03 August 2006 Life

The Eye of the Storm

The weather around here was forecasted to be pretty bad today, I heard they even got tornadoes near Guelph and Waterloo. The past few days have been blistering hot, so the winds and downpour tonight came as somewhat of a relief.

I was sitting in my living room, watching TV, when at about 8:30 the whole sky outside darkened instantly. I stepped outside to see what was up, and I could see, directly above me, the dividing line between a clear blue sky and thick, black thunderclouds. The storm was moving in quickly, and in about 15 minutes it passed. But in that quarter of an hour, I couldn’t believe how rapidly the weather changed.

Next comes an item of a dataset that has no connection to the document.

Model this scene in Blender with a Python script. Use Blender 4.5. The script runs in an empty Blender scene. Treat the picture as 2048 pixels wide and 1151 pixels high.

The first thing I noticed was that the wind started to pick up. The trees in my backyard started rustling, and I put the lawn chairs that were out in the storage shed. I stood there, watching the clouds move closer as the wind kept getting faster. I thought I saw funnel clouds forming once or twice, only to be swept away by the moving mass of clouds before they got a chance to do any harm.

The first few drops of rain were a welcome change to the humid and sticky air that was around me, even with all the wind. As the trees continued to sway and bend, and small waves formed in my pool, tiny drops of rain fell sporadically on my face. Yet, this was only an indication of what was to come.

Suddenly, the rain stopped. The waves in my pool slowed to mere ripples. The trees stopped swaying, in direct contrast to the swirling, churning clouds overhead.

A flash of lightning, followed by a thunderous boom, summoned the the torrential downpour which was to ensue for the next few minutes. Rain fell in sheets, like a bucket of water dumped over an unsuspecting friend. The wind howled, and the air was filled with creaking and thunderclaps. I stood on my porch, sheltered from the downpour, being subject occasionally to a spray of mist from each gust of wind.

Amid the lightning and heavy rain, I saw a small patch of blue in the dark thunderclouds. Then, as quickly as it had begun, the storm ceased. It represented a metaphor for me; I realized just how volatile our lives can be, and that you should try and enjoy every moment, even if you’re in the middle of a storm.